La più importante delle recenti riedizioni di editi e inediti di Prince rimarrà probabilmente il box celebrativo del doppio vinile 1999, rilasciato dalla Warner. 1999, qui rimasterizzato nel primo cd, è la sintesi misurata e perfetta, in termini di liriche (è quasi un manifesto di eros, spesso metaforico, politica, visione del mondo) e canzoni dei due precedenti album, Dirty Mind (’80) e il robotico Controversy (’81). Lavori nati dal suo primo colpo di genio: fondere funk e r’n’b con la nascente gelida synthwave, in un caleidoscopio tematico erotico intriso di humor e rivelazioni sottotraccia.

POCO INTERESSANTE il secondo cd, quello di singoli, remix e B Side, visto il numero di Single Edit, mentre i 2 cd «Vault Tracks» ci restituiscono un 1999 alternativo, in cui inediti o bozze di futuri brani spaziano da un funk futuristico a un soul più tradizionale a sprazzi di musica sperimentale. Completano la release due concerti dell’epoca, uno su cd e uno su dvd.
Prince è un fenomeno che suona ogni strumento e produce tutti i dischi che escono a suo nome (ma anche a nome altrui). Ha visioni creative intensissime, quasi oniriche e ultraterrene, che lo portano ad esempio, dopo il megasuccesso di Purple Rain, a concepire un disco dai toni spirituali e dalle insolite soffuse atmosfere come Around The World In A Day, stupendo critici e fan. L’artista vive nella sua musica da cui ogni tanto fa capolino. Nel suo universo parallelo è perfettamente logico comparire in pubblico con la scritta «slave» sul volto non molto tempo dopo aver firmato un contratto multimilionario con la Warner: egli sente la mancata proprietà dei suoi master e l’impossibilità di pubblicare la mole di materiale che ritiene pronta come forme di schiavitù spirituale che è eticamente obbligato a denunciare.

RISCHIA il ridicolo mutuando il nome in un geroglifico impronunciabile, rilasciando (nel seguire probabilmente il suo misterioso filo logico), interviste imbarazzanti o menzognere, lui così timido e vulnerabile. Ha preso da Bowie il senso di mistero, ma non la furbizia terrena, non per intero. Prince, come Bowie, è astuto e spesso crudele e capriccioso con i suoi collaboratori (anche perché sempre preda di nuove smisurate fantasie che scombinano i piani precedenti), ma non sa dosare pazienza e savoir-faire.
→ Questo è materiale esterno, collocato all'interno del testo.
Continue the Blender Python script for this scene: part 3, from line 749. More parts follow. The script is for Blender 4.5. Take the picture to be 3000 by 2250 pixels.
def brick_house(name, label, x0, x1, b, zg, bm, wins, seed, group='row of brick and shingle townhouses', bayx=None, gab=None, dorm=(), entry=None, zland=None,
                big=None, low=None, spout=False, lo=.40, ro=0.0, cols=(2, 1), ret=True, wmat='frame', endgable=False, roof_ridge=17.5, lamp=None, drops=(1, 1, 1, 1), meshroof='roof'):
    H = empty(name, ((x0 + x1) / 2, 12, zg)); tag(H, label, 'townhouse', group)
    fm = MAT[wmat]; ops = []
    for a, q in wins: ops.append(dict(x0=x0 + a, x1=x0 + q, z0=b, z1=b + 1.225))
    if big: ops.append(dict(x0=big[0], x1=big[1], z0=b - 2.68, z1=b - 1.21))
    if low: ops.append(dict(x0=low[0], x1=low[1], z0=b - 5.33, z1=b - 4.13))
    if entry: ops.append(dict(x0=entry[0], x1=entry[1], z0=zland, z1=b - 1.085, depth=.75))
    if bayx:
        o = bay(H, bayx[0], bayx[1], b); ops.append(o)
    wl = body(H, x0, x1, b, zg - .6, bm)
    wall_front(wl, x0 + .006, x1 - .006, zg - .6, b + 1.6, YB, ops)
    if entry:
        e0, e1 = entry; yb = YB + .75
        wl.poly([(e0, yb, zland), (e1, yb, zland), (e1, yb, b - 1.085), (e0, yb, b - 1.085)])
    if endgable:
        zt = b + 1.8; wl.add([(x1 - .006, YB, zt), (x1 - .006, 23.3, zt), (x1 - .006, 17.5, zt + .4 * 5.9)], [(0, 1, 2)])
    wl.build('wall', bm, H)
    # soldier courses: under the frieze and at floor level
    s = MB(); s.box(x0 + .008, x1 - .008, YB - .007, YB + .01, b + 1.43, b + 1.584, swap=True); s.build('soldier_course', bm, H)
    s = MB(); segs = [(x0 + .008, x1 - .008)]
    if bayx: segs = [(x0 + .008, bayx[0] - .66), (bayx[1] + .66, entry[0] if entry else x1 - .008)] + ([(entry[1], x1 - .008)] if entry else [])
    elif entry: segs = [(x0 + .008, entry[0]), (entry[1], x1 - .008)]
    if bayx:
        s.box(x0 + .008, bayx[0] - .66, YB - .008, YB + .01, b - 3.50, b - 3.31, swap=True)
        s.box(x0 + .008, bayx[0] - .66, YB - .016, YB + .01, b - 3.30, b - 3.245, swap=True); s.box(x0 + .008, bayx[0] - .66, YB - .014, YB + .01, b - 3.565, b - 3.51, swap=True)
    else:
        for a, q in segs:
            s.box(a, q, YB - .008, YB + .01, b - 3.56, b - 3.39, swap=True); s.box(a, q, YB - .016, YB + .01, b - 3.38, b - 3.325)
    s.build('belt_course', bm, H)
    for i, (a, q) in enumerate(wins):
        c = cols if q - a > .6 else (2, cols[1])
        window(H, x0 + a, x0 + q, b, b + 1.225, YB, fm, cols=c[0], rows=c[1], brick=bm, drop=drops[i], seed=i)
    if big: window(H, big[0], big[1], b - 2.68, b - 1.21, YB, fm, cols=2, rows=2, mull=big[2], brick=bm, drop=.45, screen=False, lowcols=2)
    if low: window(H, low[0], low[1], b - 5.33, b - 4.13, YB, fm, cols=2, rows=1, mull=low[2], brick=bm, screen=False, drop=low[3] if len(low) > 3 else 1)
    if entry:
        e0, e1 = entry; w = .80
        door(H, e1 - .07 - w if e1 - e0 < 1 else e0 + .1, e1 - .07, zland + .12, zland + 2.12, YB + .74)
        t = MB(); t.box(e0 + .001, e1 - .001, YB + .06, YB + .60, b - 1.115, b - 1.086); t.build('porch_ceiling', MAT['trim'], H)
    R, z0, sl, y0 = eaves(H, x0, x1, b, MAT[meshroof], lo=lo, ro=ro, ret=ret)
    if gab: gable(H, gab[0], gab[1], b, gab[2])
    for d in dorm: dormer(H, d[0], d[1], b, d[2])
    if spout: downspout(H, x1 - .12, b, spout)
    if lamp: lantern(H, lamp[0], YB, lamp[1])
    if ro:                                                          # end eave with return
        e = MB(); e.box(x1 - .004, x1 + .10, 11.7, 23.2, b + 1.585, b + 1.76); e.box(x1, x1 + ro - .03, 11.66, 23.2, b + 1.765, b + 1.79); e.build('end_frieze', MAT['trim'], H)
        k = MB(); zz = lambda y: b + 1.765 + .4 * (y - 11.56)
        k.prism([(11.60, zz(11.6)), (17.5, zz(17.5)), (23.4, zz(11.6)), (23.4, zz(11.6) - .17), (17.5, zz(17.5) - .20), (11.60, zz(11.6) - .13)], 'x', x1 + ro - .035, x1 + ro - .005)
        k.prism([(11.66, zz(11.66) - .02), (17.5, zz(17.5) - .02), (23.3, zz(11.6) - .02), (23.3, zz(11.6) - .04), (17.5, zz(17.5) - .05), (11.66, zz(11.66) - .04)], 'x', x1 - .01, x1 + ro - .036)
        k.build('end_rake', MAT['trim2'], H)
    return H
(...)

I PRIMI ’90 sono il suo periodo peggiore, quando è ancora una star in quanto a vendite ma perde il contatto con la sua stessa ispirazione, rimaneggiando soul, funk, hip hop senza l’abituale magia. Ma, liberato dal contratto con la Warner, la sua creatività sembra rinascere, solo a periodi data la gran quantità di musica che pubblica fisicamente o mette in rete. Emancipation, Crystal Ball Musicology sono tra i capolavori della sua maturità. Prince spazia anche nel jazz e nell’avanguardia, in una continua operazione di disorientamento che è una specie di tecnica di sopravvivenza alla celebrità planetaria. E ha continuato per anni a fluttuare in un universo senza dimensioni, finché, all’improvviso, un’overdose di Fentanyl non ce l’ha portato via.